| PROBLEM DESCRIPTION |
What is needed is an exact copy of the lines from the line containing "Model this scene" to the line containing "scn.camera = cam", both lines included, and nothing else.

| ENTRIES SHOWN |
▬▬▬▬▬▬▬▬▬▬

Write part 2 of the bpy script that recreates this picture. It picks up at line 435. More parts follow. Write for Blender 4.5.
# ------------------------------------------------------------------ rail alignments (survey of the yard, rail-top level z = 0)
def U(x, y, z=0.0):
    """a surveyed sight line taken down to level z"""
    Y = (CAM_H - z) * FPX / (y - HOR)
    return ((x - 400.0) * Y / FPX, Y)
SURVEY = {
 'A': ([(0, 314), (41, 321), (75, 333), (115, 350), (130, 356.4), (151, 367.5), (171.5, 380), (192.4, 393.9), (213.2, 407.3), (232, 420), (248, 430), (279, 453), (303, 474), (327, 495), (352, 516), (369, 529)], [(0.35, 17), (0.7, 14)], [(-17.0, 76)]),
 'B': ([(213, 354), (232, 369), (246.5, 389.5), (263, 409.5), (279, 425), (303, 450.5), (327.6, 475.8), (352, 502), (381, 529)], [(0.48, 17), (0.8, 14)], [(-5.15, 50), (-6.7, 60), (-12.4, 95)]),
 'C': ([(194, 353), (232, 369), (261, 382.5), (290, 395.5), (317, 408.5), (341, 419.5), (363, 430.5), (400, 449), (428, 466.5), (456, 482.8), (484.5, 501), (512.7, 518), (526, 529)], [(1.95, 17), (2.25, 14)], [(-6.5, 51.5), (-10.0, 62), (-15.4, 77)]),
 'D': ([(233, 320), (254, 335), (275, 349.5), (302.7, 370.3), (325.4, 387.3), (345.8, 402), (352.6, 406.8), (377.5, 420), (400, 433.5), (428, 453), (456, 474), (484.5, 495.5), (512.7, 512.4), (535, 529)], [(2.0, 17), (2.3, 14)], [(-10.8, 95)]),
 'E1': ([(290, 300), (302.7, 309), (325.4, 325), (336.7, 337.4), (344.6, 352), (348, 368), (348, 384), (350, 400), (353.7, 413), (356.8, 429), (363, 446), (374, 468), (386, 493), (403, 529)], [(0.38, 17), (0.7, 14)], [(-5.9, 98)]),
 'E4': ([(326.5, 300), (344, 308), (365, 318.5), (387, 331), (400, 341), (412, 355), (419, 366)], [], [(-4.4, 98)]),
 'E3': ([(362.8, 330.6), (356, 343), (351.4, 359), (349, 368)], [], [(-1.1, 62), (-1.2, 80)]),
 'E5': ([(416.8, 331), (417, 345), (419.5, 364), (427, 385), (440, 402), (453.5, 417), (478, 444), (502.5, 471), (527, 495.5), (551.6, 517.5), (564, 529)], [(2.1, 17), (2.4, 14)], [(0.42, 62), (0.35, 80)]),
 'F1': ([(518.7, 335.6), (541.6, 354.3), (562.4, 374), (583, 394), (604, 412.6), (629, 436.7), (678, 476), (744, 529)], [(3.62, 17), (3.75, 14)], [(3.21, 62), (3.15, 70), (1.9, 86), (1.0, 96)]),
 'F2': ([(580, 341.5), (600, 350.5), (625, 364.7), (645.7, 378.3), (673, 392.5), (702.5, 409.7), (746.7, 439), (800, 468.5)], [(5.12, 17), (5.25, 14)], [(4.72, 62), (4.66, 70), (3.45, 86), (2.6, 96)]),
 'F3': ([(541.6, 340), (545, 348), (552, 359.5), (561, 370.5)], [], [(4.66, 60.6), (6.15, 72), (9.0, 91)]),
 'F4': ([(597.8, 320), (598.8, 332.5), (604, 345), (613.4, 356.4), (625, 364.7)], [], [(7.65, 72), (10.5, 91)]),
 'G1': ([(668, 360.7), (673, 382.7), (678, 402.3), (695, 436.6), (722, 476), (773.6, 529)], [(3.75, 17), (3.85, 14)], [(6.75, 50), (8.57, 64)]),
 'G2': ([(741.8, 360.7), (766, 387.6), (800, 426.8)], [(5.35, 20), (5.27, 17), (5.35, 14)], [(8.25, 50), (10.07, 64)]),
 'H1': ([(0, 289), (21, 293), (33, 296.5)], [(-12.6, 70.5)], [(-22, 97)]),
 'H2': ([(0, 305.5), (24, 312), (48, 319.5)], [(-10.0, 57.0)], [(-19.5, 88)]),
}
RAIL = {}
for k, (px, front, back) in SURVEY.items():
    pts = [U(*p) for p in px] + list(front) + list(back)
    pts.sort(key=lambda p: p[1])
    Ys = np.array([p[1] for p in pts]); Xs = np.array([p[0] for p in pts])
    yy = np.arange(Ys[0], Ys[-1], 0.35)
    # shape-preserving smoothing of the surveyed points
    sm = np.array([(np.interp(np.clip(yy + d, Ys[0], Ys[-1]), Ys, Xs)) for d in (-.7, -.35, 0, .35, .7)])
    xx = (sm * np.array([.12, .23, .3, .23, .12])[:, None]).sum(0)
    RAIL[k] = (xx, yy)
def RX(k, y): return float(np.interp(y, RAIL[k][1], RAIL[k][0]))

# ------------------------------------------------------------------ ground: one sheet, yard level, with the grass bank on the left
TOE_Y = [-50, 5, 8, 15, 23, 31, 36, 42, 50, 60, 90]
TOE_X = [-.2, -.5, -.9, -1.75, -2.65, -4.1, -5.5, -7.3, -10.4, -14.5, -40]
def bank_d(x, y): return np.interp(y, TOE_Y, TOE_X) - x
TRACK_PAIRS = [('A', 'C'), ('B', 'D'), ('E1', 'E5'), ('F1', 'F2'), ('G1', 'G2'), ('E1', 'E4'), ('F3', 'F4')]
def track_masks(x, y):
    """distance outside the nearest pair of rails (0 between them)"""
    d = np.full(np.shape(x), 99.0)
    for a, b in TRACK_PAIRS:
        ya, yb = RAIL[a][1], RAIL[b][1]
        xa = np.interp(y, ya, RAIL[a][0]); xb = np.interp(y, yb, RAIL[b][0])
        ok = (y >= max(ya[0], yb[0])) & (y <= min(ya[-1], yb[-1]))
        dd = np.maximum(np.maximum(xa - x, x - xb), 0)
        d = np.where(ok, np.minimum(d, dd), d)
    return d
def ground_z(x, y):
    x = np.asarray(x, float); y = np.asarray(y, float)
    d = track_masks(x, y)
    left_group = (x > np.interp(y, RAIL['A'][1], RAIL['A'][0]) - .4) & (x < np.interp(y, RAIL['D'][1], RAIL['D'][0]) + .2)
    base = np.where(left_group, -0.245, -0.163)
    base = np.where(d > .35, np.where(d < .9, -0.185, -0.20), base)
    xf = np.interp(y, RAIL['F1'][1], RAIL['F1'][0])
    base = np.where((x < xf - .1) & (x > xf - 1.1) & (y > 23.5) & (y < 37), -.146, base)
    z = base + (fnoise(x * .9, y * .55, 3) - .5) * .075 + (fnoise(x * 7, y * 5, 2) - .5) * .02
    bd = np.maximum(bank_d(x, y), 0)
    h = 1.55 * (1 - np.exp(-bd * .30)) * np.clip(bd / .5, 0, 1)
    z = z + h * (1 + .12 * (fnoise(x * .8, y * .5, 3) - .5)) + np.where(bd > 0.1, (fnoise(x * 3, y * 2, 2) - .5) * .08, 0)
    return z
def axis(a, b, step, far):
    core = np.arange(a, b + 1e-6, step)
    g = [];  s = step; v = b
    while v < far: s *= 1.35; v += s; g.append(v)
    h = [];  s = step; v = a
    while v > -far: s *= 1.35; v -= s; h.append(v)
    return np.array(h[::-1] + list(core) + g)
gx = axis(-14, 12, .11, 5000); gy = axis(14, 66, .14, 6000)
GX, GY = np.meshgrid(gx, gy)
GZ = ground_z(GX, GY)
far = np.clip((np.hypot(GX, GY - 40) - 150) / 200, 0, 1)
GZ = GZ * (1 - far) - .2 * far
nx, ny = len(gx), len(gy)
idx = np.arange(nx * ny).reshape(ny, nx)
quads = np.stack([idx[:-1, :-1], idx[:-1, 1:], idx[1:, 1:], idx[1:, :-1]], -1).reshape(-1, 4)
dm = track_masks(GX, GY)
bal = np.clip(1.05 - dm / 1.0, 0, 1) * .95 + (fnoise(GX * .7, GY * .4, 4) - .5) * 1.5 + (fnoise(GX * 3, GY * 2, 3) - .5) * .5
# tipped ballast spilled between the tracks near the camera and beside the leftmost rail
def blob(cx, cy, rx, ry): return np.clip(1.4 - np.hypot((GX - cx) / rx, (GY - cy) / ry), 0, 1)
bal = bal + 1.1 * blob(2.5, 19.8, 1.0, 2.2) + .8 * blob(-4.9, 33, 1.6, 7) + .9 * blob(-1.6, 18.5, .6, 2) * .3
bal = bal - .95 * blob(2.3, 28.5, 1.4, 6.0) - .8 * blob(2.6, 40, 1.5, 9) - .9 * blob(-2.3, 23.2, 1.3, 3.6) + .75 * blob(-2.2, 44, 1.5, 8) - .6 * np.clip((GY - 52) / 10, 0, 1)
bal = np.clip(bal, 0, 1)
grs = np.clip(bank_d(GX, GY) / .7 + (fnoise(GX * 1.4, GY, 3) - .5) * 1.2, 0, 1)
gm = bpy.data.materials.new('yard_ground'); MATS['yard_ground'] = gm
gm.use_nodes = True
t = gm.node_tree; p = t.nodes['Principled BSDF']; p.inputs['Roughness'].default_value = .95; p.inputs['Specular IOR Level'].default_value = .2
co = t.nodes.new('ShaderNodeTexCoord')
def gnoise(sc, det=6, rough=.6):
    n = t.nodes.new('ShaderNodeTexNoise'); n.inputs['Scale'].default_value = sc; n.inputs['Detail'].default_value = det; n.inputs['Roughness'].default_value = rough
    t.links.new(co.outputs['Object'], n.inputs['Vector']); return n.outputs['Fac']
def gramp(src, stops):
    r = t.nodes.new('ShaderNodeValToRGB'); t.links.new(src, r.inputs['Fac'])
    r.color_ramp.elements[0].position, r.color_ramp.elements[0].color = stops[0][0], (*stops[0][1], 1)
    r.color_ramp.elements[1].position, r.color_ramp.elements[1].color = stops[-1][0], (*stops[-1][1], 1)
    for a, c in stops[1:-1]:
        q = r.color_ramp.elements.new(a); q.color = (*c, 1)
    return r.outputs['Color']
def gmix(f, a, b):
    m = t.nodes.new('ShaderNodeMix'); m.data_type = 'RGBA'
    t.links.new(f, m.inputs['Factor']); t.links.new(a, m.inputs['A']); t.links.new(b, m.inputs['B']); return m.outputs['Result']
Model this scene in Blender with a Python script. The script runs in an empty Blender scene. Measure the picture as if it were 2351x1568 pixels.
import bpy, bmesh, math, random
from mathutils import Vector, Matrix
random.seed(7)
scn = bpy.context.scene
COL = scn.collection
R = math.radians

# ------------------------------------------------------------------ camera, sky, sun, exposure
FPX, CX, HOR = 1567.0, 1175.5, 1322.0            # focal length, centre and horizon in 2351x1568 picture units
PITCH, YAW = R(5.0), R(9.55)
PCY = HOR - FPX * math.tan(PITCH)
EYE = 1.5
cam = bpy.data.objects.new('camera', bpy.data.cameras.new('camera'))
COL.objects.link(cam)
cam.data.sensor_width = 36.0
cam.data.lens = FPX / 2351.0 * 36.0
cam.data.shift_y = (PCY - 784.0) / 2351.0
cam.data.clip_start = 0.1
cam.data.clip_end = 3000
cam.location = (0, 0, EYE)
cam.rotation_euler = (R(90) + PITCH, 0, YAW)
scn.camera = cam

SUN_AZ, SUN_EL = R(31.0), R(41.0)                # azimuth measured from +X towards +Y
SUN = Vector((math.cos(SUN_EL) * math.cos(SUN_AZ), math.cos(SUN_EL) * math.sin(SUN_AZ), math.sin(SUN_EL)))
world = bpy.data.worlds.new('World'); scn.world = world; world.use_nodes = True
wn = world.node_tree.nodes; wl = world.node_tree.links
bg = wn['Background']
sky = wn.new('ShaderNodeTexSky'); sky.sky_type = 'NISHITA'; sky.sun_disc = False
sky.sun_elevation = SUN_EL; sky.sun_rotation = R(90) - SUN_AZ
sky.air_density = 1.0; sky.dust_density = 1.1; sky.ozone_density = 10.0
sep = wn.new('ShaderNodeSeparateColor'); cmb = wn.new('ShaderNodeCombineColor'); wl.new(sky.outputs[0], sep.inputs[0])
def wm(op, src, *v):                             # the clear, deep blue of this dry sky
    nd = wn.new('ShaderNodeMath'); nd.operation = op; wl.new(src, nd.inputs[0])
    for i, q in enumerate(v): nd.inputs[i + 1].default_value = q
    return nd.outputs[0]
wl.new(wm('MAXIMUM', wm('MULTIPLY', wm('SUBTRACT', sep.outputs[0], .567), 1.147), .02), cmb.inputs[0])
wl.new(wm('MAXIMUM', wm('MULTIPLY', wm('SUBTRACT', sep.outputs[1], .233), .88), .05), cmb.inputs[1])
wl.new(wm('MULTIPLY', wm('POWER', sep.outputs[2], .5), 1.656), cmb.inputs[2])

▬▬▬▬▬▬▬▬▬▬

| EXERCISE ANSWER |
Model this scene in Blender with a Python script. The script runs in an empty Blender scene. Measure the picture as if it were 2351x1568 pixels.
import bpy, bmesh, math, random
from mathutils import Vector, Matrix
random.seed(7)
scn = bpy.context.scene
COL = scn.collection
R = math.radians

# ------------------------------------------------------------------ camera, sky, sun, exposure
FPX, CX, HOR = 1567.0, 1175.5, 1322.0            # focal length, centre and horizon in 2351x1568 picture units
PITCH, YAW = R(5.0), R(9.55)
PCY = HOR - FPX * math.tan(PITCH)
EYE = 1.5
cam = bpy.data.objects.new('camera', bpy.data.cameras.new('camera'))
COL.objects.link(cam)
cam.data.sensor_width = 36.0
cam.data.lens = FPX / 2351.0 * 36.0
cam.data.shift_y = (PCY - 784.0) / 2351.0
cam.data.clip_start = 0.1
cam.data.clip_end = 3000
cam.location = (0, 0, EYE)
cam.rotation_euler = (R(90) + PITCH, 0, YAW)
scn.camera = cam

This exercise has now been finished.